Ladykiller in a Bind feels like it wants to tell that story. However, between the over-arching $5,000,000 popularity contest, the old twin switcharoo, and the cast that is, in turn, unlikable, unrelatable, or unbelievable, it just falls apart. What’s more, for a game that opens with a disclaimer regarding the consensuality of all power exchanges, the game doesn’t always handle consent well.

Ladykiller in a Bind is seriously lacking in the storytelling department. Other types of games might be able to get away with that, but if the story presented in a visual novel isn’t great, there’s very little left to enjoy. I feel like the game and story would have benefited from focusing less time on the manipulations and social jockeying of a high-school group, and more time talking about why these relationships matter. Of course, giving background information would be uncharacteristic of many of the Machiavellian characters involved, so maybe just cut them too.

One concern Adam had when selecting this game was its sexually explicit nature. After all, the game does feature some scenes that would be decidedly inappropriate for all ages. With that in mind, Adam gave me a second option for this week, in case I was unable or unwilling to write about Ladykiller in a Bind. This is the only game he gave me such an opportunity. So, let’s take a look at Midnight Ultra.

What neon-coloured nightmare is this?

Midnight Ultra is a first-person shooter in which I have to fight my way through a demonically possessed American southwest.

That’s it. That’s the whole game.

No complex story or character motivations, no deep and intricate explorations of minorities or fetish subcultures, no disclaimers regarding the subject material, just a simple game with a simple goal: to fight my way through a demonically possessed American southwest.

It is not a fascinating game. Its aesthetics are marred by poor graphics, or perhaps its retro graphics are hindered by a dedication to a strange aesthetic, but it’s not pleasant to look at. It is stupid, destructive, and carries no deeper significance. This is a game that once I stop playing it, I don’t need to stop thinking about it, because it requires that little emotional or mental investment in the first place.

It is also ridiculously fun.

The colour palettes for this game are bold. Incomprehensible, but bold.

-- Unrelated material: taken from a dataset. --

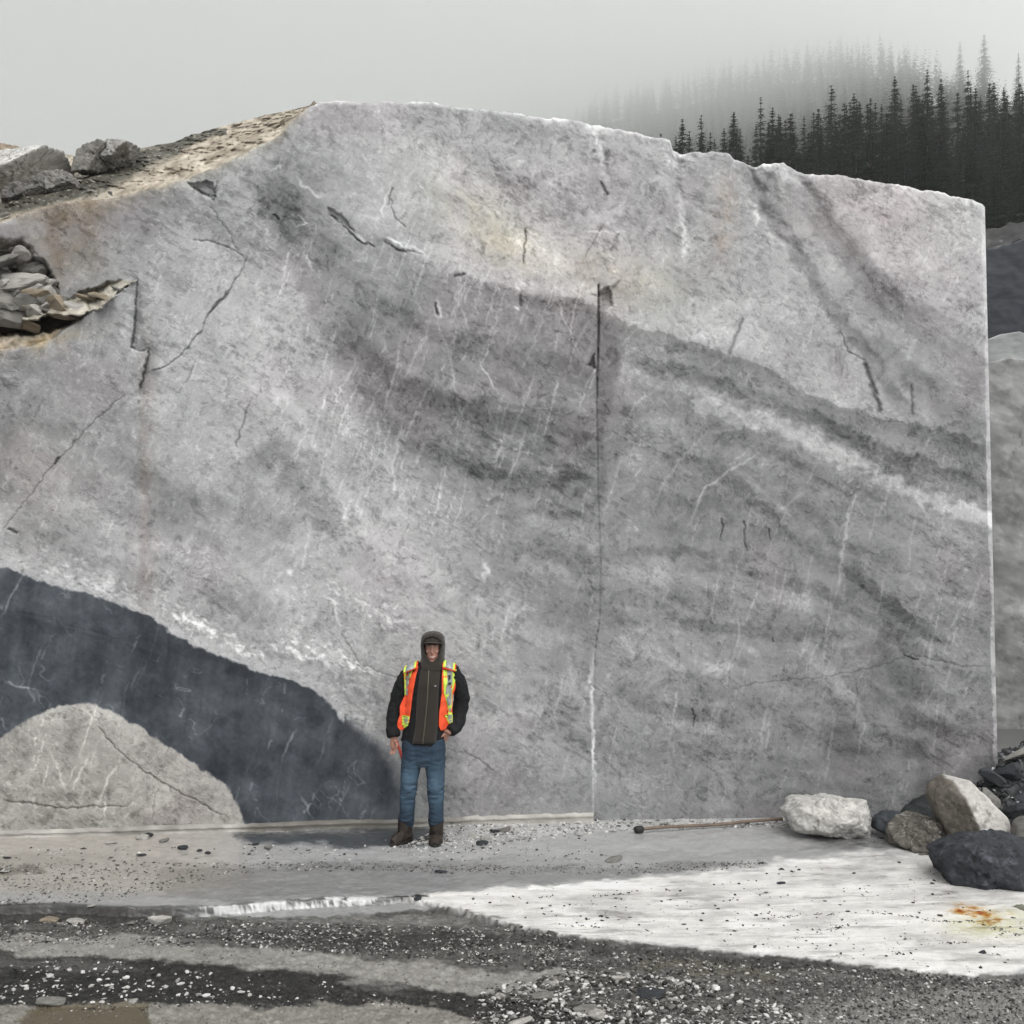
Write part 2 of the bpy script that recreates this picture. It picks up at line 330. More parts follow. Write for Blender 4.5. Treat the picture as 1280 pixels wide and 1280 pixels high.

I find it hard to think of two games in my Steam library more unlike each other than Ladykiller in a Bind and Midnight Ultra. One is demanding, one is giving. One requires extensive thought be placed into simple actions, the other requires no thought put into violent actions. One fails at telling an important, complicated story, the other succeeds in telling a thoroughly unimportant, mindlessly simple story. I would characterize neither of these games as particularly good, so I guess they have that in common.